▶ Goal of the exercise: From the entries below, copy exactly the lines from the one that contains "Model this scene" through the one that contains "from mathutils import", both included, and only those.

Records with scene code
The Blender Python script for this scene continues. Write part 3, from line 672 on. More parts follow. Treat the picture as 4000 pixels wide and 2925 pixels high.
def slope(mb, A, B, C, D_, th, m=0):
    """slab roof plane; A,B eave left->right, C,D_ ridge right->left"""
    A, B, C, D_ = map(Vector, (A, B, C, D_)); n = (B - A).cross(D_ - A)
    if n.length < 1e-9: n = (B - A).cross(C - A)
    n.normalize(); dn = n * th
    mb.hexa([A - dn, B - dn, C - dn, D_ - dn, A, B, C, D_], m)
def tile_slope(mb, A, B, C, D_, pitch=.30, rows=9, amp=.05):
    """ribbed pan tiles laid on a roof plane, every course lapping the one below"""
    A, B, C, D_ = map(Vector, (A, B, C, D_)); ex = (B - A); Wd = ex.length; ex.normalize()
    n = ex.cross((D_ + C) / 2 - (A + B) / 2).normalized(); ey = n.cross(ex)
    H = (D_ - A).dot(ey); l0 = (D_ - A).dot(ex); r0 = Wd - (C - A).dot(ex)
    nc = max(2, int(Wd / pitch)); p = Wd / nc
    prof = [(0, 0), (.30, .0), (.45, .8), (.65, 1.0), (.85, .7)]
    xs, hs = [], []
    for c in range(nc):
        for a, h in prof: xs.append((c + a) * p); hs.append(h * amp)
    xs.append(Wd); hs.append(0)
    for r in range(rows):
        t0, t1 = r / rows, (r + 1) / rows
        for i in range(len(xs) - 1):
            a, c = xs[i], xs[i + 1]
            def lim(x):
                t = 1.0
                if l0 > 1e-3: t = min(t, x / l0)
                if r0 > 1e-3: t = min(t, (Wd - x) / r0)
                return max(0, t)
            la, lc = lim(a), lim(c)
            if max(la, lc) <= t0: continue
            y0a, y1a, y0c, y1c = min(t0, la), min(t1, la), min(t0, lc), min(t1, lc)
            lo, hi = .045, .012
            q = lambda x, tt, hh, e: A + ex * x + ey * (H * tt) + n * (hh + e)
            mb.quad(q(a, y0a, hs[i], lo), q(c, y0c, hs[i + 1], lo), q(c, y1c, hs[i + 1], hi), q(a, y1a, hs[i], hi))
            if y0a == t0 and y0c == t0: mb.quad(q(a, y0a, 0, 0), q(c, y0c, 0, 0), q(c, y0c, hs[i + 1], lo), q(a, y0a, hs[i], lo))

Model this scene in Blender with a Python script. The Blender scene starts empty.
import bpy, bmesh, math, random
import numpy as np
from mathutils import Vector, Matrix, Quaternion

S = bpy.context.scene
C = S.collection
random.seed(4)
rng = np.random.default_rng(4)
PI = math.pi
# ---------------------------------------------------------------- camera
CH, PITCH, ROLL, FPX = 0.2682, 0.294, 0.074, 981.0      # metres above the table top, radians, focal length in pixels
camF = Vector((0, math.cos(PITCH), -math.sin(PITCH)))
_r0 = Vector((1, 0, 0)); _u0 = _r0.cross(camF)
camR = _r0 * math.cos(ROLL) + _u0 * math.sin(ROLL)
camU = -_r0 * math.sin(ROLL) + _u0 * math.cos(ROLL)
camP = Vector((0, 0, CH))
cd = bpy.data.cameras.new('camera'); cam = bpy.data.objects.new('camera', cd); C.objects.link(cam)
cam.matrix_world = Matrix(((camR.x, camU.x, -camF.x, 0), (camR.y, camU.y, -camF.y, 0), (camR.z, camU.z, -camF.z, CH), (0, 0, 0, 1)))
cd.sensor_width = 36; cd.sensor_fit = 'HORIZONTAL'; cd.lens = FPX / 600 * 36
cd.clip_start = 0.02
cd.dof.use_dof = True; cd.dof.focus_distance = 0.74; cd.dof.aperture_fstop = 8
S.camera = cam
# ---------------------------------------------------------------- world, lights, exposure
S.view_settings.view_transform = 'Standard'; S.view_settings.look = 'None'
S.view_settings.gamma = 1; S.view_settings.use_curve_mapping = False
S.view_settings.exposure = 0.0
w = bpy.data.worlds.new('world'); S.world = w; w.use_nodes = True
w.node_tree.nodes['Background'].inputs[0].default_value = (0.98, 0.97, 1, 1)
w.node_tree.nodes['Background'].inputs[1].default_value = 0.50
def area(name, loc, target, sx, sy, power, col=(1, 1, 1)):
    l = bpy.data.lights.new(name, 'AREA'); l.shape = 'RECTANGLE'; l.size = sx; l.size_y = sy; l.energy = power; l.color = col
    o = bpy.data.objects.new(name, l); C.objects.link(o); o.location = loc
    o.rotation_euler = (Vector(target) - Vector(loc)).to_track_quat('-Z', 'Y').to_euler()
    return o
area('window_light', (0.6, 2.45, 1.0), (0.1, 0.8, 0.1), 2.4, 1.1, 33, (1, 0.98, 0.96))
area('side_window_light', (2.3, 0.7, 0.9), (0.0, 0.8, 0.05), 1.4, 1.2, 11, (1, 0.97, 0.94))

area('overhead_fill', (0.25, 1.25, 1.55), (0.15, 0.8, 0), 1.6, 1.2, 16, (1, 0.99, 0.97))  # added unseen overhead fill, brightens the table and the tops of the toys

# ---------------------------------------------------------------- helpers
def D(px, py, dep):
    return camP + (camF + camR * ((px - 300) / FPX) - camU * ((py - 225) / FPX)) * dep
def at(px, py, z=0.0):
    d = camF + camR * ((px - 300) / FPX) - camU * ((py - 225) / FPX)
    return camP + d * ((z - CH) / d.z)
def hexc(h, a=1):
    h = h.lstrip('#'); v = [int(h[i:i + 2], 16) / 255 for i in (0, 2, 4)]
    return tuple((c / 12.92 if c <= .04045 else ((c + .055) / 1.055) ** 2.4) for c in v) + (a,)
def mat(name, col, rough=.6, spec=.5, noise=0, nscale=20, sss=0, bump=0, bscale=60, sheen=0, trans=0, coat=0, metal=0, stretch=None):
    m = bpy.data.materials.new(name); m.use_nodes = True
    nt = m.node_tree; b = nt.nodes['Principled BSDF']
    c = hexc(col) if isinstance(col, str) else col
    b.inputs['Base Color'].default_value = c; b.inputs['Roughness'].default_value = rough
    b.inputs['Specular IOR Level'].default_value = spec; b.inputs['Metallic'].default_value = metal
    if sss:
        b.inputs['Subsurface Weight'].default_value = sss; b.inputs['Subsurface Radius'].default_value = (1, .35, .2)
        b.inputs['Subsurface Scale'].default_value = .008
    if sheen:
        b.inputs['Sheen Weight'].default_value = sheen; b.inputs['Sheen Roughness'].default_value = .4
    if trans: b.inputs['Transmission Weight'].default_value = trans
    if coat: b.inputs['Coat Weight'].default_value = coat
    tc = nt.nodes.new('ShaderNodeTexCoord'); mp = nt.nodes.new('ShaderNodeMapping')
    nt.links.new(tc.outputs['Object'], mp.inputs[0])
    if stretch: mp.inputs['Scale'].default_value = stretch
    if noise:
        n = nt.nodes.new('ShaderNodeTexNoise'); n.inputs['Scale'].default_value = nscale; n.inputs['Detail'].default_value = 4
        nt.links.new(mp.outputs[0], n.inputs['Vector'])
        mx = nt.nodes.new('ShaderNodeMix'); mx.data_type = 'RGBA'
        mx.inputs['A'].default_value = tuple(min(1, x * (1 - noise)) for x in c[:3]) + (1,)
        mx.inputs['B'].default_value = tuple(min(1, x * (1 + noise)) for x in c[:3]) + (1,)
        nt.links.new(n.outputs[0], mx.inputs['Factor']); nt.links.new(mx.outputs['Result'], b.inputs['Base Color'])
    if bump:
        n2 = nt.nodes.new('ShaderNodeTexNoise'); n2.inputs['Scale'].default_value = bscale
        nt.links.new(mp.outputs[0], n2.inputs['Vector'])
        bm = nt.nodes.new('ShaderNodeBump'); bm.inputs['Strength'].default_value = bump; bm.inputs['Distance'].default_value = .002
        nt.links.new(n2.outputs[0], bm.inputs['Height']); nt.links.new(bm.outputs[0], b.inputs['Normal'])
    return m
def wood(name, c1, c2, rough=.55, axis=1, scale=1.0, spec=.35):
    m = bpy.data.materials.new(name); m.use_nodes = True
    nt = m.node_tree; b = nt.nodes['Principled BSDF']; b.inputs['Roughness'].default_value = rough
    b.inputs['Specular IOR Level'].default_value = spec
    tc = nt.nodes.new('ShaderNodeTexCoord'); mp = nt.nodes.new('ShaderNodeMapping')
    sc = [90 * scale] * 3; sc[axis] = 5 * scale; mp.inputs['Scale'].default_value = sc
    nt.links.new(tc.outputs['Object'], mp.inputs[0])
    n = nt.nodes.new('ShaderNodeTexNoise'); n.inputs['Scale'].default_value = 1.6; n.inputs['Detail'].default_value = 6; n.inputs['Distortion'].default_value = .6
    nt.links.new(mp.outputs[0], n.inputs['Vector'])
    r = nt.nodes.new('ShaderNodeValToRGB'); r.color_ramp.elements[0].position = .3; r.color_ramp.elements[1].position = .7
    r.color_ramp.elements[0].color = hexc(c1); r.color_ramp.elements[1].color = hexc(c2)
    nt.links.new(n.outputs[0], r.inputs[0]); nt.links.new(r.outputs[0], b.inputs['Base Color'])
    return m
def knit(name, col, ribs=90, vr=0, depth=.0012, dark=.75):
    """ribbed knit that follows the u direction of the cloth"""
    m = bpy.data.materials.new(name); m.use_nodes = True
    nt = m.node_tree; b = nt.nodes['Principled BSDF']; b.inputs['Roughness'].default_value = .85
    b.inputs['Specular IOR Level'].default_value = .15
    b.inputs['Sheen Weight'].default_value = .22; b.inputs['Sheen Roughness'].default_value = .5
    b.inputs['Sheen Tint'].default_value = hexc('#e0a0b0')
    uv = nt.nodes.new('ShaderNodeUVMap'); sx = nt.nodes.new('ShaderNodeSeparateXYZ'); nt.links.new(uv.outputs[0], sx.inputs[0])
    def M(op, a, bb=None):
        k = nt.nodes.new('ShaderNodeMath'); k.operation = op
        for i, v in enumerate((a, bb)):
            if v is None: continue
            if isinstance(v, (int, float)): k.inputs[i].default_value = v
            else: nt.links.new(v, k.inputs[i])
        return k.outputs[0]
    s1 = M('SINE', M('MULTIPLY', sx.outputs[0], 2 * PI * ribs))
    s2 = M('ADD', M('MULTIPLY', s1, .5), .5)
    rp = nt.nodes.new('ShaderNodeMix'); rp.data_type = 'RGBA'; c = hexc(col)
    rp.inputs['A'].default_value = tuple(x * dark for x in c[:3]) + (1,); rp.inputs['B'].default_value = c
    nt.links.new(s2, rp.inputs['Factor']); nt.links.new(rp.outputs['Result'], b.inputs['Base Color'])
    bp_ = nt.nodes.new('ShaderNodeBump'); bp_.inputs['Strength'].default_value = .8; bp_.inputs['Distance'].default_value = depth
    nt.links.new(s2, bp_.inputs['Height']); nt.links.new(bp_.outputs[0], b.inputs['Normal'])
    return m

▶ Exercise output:
Model this scene in Blender with a Python script. The Blender scene starts empty.
import bpy, bmesh, math, random
import numpy as np
from mathutils import Vector, Matrix, Quaternion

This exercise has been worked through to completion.